LAR-MoE: Latent-Aligned Routing for Mixture of Experts in Robotic Imitation Learning

TL;DR

LAR-MoE introduces a two-stage latent-aligned routing framework for mixture-of-experts in robotic imitation learning, enabling unsupervised skill discovery and improved task generalization across heterogeneous dynamics.

Contribution

The paper presents a novel two-stage framework that decouples skill discovery from policy learning, using latent-aligned routing to improve expert specialization without supervision.

Findings

Achieves 95.2% success rate on LIBERO benchmark with 150M parameters.

Matches supervised MoE performance on surgical tasks without phase annotations.

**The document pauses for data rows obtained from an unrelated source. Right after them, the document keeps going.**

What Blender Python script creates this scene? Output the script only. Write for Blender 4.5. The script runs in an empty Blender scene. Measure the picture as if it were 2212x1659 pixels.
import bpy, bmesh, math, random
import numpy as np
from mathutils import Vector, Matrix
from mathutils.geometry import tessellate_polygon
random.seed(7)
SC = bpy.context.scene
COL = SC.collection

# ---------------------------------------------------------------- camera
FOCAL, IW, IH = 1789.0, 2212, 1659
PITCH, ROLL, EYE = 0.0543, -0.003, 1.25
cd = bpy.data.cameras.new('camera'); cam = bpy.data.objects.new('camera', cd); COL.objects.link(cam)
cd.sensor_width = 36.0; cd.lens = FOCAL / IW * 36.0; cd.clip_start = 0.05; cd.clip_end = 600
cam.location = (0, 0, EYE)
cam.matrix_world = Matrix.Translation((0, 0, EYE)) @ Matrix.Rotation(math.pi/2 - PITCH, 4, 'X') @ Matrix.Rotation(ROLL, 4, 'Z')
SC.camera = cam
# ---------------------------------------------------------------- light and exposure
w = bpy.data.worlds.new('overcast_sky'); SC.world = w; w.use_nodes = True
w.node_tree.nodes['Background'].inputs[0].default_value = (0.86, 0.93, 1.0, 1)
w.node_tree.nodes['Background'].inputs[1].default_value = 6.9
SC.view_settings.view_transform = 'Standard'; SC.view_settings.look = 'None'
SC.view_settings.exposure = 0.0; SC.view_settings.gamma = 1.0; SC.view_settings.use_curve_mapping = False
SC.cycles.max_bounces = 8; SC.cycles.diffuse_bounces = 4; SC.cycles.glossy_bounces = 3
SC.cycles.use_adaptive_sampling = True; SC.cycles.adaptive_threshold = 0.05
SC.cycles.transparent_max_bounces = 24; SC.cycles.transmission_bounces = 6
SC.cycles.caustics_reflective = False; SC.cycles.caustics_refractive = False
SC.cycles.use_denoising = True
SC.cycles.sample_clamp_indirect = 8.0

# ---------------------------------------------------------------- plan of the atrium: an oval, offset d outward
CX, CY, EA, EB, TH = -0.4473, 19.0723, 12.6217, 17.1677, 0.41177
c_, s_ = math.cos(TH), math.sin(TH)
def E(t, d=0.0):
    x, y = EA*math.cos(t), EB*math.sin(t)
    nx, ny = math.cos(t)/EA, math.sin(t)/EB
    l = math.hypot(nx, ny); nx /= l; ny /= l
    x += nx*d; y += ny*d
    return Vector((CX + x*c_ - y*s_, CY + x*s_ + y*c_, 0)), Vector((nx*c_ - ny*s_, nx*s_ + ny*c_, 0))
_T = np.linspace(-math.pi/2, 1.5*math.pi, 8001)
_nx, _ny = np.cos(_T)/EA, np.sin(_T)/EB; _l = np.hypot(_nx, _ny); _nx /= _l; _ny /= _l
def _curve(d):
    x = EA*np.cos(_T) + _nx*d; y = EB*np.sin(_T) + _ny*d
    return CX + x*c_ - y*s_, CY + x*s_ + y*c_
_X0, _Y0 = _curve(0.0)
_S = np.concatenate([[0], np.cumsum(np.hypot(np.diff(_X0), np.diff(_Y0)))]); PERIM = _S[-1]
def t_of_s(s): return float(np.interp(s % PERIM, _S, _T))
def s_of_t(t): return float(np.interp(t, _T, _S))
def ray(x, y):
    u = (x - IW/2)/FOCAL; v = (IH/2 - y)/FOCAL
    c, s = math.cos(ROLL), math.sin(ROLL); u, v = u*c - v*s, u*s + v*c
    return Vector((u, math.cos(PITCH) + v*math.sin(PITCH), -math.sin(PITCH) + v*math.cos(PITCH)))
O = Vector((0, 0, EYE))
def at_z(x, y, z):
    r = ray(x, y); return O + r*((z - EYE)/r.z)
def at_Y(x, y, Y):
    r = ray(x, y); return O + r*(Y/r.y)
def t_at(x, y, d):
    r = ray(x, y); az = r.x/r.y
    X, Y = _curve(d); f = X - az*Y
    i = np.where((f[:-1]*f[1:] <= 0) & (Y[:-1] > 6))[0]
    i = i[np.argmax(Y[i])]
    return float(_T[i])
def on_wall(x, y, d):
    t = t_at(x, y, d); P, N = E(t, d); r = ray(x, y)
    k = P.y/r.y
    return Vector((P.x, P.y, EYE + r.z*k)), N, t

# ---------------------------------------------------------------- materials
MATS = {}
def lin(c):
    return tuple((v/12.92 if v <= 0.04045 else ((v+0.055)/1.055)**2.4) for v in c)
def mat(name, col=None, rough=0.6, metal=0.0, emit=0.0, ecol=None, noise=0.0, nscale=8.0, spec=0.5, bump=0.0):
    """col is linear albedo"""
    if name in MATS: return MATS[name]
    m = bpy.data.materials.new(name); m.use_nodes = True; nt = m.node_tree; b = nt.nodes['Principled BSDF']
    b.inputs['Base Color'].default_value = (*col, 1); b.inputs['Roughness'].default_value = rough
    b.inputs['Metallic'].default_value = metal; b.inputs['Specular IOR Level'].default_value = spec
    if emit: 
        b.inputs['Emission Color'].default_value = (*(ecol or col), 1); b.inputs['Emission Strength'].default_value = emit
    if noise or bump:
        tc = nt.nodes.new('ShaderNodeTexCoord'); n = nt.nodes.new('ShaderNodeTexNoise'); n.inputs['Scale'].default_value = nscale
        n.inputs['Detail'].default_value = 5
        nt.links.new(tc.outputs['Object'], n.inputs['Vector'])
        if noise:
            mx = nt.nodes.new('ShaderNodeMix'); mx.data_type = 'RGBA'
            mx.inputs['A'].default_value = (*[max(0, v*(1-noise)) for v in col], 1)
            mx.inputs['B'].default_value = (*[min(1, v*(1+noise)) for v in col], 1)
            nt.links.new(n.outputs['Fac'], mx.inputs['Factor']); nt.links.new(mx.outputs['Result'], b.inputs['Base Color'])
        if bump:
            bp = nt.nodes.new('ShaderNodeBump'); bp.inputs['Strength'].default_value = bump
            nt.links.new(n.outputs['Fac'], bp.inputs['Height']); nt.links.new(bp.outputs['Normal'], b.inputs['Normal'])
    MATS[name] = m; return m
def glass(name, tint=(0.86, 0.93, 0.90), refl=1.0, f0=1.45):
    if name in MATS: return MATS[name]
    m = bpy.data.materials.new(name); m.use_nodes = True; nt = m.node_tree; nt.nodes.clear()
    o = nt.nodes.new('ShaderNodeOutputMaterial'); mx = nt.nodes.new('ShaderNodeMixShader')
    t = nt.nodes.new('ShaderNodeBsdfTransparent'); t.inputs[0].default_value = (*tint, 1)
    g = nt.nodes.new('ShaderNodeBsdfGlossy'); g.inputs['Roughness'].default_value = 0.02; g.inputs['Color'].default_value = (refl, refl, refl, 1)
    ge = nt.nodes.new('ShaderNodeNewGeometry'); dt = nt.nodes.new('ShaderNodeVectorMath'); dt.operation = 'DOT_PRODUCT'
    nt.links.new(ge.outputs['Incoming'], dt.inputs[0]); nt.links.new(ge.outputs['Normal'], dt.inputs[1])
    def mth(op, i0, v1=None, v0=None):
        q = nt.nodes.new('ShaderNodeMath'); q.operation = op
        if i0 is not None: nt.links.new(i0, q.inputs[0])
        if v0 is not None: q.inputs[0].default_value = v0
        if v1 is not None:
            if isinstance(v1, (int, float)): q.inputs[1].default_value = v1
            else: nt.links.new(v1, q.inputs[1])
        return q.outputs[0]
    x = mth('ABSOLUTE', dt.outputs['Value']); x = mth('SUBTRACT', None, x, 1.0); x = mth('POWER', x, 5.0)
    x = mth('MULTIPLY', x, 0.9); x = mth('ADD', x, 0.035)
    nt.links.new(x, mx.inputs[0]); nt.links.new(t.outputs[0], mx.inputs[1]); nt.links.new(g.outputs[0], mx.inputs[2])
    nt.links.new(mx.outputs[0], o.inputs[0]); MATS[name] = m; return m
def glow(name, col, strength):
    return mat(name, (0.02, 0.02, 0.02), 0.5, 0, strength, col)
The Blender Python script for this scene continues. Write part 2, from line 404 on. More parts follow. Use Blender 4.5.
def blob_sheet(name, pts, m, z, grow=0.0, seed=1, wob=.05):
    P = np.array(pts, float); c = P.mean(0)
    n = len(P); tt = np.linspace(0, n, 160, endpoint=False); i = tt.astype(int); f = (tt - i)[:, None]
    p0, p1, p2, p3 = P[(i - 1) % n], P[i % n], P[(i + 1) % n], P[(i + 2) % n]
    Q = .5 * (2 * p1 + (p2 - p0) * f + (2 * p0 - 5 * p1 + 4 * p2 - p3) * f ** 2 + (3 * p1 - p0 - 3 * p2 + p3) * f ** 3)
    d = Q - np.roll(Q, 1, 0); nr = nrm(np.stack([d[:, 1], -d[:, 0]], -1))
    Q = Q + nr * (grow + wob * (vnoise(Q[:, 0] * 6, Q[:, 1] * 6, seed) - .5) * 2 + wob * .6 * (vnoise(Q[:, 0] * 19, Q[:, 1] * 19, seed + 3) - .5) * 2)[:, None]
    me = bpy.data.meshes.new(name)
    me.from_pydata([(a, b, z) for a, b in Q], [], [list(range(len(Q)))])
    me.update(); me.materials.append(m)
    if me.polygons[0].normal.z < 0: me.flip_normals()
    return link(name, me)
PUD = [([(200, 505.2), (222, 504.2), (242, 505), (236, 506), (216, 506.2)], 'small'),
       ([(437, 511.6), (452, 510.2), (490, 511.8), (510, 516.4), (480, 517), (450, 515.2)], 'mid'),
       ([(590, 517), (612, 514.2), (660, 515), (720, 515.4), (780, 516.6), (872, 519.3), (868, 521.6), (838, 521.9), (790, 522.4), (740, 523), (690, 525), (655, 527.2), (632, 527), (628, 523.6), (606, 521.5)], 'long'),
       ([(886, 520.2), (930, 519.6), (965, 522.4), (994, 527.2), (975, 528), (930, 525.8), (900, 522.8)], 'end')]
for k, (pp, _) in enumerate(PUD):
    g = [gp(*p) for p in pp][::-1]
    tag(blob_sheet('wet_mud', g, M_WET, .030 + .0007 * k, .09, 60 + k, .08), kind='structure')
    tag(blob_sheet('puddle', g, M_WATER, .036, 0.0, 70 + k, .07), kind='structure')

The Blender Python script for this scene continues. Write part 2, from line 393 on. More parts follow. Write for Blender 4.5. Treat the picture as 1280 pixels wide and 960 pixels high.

Enables zero-shot transfer to ex vivo tissue.

Abstract

Imitation learning enables robots to acquire manipulation skills from demonstrations, yet deploying a policy across tasks with heterogeneous dynamics remains challenging, as models tend to average over distinct behavioral modes present in the demonstrations. Mixture-of-Experts (MoE) architectures address this by activating specialized subnetworks, but requires meaningful skill decompositions for expert routing. We introduce Latent-Aligned Routing for Mixture of Experts (LAR-MoE), a two-stage framework that decouples unsupervised skill discovery from policy learning. In pre-training, we learn a joint latent representation between observations and future actions through student-teacher co-training. In a post-training stage, the expert routing is regularized to follow the structure of the learned latent space, preventing expert collapse while maintaining parameter efficiency. We evaluate LAR-MoE in simulation and on hardware. On the LIBERO benchmark, our method achieves a 95.2% average success rate with 150M parameters. On a surgical bowel grasping and retraction task, LAR-MoE matches a supervised MoE baseline without requiring any phase annotations, and transfers zero-shot to ex vivo porcine tissue. Our findings suggest that latent-aligned routing provides a principled alternative to supervised skill decomposition, enabling structured expert specialization from unlabeled demonstrations.